A good student in high school, Chris maintained a B average until his senior year, when personal problems got him off to a bad start. The summer before his senior year, he spent several weeks with his father, Stephen Pritchard, his first long stay with him since his father had left when Chris was three, barely old enough to remember. Chris rode with him on one of his long-distance trucking runs to the West, and his mother worried about the emotional effects of the visit. Soon after his return, Chris started dating one girl regularly, his first real love affair. When she broke off the relationship after only three weeks, he nearly went to pieces.
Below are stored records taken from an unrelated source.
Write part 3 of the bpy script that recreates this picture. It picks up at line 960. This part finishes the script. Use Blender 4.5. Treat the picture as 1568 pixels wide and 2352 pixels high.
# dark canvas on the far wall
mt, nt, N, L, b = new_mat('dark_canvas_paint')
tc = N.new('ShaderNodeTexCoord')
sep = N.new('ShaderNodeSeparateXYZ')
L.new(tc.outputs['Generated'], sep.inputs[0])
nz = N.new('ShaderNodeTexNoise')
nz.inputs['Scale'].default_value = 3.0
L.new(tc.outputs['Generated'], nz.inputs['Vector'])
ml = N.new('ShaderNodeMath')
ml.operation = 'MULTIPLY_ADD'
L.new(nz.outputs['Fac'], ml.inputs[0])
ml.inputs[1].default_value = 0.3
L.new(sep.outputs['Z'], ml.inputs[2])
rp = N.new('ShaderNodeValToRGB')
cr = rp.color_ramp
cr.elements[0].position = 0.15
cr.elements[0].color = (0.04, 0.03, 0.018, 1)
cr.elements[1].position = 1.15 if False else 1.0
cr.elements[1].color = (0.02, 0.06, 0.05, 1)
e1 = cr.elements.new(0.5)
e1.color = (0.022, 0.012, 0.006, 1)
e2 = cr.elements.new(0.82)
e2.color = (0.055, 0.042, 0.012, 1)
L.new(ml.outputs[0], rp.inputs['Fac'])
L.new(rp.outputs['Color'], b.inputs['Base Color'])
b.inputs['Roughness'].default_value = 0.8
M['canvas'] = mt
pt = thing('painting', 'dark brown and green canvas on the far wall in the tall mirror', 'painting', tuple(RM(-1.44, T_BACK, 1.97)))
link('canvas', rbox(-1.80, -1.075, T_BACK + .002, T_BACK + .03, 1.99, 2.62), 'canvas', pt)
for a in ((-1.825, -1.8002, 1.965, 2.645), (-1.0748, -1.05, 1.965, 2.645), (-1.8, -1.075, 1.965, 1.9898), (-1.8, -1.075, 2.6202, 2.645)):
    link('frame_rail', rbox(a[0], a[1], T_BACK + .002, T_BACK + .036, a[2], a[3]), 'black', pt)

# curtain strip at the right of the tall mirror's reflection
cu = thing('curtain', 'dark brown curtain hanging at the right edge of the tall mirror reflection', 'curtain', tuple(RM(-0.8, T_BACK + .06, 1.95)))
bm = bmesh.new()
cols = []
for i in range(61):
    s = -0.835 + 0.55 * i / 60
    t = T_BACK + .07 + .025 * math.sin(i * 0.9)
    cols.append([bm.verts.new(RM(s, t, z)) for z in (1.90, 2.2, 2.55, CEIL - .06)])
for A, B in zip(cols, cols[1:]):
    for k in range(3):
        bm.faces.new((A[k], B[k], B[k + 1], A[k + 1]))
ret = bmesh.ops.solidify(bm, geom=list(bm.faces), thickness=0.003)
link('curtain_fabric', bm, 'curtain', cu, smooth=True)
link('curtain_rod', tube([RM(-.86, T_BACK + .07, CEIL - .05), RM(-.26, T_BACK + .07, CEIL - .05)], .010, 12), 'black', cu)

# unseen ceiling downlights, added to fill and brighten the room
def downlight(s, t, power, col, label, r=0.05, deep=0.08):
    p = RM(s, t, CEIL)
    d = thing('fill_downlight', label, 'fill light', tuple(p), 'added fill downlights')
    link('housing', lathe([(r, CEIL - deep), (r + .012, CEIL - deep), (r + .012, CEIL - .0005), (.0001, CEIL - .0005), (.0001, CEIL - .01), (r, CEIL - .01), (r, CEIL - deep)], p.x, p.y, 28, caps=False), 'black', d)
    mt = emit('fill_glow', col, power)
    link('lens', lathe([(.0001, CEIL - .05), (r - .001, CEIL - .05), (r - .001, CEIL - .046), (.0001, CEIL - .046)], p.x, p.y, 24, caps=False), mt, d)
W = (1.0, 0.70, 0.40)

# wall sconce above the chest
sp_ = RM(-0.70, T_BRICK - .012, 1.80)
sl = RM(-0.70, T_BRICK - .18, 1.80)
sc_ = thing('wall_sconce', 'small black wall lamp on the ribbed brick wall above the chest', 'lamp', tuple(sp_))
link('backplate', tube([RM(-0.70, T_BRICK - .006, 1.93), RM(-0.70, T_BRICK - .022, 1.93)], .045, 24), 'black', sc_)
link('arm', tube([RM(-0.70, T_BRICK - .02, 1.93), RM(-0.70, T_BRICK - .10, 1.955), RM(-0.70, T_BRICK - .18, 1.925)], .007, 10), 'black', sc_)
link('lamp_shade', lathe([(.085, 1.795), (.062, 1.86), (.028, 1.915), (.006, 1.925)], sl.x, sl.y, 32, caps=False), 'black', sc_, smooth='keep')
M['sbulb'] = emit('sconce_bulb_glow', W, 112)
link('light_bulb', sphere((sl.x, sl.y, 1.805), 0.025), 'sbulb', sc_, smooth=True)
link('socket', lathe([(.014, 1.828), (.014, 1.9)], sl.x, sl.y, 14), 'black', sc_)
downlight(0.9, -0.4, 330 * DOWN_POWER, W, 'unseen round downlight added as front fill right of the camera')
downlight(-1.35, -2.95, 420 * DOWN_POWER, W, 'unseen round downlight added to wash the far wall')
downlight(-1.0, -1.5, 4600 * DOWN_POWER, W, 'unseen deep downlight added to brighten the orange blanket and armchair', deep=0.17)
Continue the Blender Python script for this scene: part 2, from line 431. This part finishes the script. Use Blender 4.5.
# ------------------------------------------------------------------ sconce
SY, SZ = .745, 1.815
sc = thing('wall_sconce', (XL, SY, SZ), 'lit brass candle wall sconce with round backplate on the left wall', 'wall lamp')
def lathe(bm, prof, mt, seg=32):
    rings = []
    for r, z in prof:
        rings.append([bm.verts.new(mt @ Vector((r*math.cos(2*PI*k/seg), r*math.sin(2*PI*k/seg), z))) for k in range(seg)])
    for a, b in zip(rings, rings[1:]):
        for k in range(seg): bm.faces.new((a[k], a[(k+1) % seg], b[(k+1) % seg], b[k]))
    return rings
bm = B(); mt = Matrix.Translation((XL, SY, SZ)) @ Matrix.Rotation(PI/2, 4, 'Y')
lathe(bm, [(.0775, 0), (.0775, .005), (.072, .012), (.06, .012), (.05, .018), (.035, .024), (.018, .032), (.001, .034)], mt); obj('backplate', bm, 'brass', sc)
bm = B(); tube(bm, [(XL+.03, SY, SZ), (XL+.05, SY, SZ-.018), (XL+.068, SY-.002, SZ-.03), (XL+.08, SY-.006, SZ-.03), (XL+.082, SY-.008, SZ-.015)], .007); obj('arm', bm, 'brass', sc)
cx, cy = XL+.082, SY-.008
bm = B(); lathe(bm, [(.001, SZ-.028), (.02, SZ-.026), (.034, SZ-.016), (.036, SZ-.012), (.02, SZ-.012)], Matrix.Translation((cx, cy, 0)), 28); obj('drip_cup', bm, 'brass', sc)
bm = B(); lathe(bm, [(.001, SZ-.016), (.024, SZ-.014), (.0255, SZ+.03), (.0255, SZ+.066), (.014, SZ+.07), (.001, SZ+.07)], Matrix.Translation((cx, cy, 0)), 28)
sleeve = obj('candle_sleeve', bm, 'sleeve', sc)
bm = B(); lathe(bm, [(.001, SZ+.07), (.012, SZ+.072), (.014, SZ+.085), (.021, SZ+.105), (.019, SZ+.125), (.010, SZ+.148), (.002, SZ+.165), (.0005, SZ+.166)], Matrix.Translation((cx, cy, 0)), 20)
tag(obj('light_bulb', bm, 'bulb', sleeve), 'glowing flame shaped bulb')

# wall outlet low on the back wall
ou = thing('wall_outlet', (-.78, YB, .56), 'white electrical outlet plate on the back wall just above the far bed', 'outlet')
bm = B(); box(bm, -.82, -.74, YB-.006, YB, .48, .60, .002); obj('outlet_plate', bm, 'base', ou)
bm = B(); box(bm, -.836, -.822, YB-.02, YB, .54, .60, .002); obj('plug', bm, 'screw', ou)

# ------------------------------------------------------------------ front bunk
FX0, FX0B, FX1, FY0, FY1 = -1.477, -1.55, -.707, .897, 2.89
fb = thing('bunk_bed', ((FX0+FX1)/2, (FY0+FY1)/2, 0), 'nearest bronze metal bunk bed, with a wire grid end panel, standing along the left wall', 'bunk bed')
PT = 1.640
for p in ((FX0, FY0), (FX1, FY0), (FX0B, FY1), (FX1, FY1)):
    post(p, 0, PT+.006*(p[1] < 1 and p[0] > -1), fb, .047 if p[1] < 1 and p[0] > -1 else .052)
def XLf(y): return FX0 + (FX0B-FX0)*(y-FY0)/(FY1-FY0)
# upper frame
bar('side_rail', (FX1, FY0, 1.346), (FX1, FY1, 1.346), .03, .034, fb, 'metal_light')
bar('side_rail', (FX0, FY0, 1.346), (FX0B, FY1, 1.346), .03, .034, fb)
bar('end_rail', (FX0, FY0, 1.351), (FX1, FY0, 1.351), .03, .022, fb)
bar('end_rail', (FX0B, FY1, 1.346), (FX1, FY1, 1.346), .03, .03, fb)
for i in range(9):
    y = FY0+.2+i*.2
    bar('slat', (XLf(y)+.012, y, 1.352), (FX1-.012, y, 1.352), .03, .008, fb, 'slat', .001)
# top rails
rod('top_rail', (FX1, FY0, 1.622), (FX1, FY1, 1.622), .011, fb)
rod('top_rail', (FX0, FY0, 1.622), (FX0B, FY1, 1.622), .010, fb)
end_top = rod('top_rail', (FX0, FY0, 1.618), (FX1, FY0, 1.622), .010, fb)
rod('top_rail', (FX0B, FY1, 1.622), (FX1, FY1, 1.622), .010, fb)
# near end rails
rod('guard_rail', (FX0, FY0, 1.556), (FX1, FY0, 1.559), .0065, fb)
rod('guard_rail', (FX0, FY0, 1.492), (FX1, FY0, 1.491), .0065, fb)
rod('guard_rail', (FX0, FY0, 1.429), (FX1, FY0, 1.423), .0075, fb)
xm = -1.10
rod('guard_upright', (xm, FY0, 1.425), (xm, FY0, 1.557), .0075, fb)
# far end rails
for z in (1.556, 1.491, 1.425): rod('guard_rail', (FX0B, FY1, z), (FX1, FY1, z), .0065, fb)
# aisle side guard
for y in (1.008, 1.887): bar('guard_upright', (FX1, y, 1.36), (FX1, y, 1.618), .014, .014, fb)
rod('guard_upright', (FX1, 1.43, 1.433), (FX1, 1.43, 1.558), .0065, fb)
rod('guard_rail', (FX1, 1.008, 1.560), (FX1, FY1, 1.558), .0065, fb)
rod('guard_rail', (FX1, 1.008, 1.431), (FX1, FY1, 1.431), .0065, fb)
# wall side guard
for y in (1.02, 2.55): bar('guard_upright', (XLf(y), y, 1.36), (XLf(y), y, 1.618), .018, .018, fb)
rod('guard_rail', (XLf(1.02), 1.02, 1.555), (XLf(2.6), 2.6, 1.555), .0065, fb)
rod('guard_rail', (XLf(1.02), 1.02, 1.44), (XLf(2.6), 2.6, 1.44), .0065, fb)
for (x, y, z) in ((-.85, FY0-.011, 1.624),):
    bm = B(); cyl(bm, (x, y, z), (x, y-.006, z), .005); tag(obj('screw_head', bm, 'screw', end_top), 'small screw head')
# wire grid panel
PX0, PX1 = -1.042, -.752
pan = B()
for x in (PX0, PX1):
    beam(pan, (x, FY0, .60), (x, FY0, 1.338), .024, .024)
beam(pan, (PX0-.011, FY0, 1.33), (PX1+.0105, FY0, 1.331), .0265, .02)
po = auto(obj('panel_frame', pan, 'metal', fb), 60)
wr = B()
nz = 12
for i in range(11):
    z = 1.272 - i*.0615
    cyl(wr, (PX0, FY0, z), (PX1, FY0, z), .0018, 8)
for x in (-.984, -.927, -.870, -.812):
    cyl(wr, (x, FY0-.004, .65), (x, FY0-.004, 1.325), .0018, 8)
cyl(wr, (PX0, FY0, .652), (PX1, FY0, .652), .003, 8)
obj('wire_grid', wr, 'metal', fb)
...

His concentration faltered, his grades plummeted, and some friends thought that he began to develop an uncaring attitude.
His best scores in high school were in science and math, and at the end of October during his senior year, he applied to the engineering program at N.C. State University, the program Lieth Von Stein had flunked out of twenty years earlier.
Although his SAT scores were not exceptional, 1020, they were high enough to get Chris accepted as a nuclear engineering student at State only a month after he sent in his application, a matter of great pride to his stepfather. Although Chris had a troubled senior year in high school, nearly flunking English and college-preparatory math, he still was graduated sixty-eighth in his class of 266, with a 2.86 grade point average.
But once Chris got to State in August 1987, his study habits grew far worse. At the end of the first semester he had a grade point average of only 1.3, barely passing. And his grades became a matter of contention with his stepfather, who could see Chris going down the same path to failure that he had taken at State. Although Chris improved his grades slightly at the end of the second semester, he still was far from living up to his potential.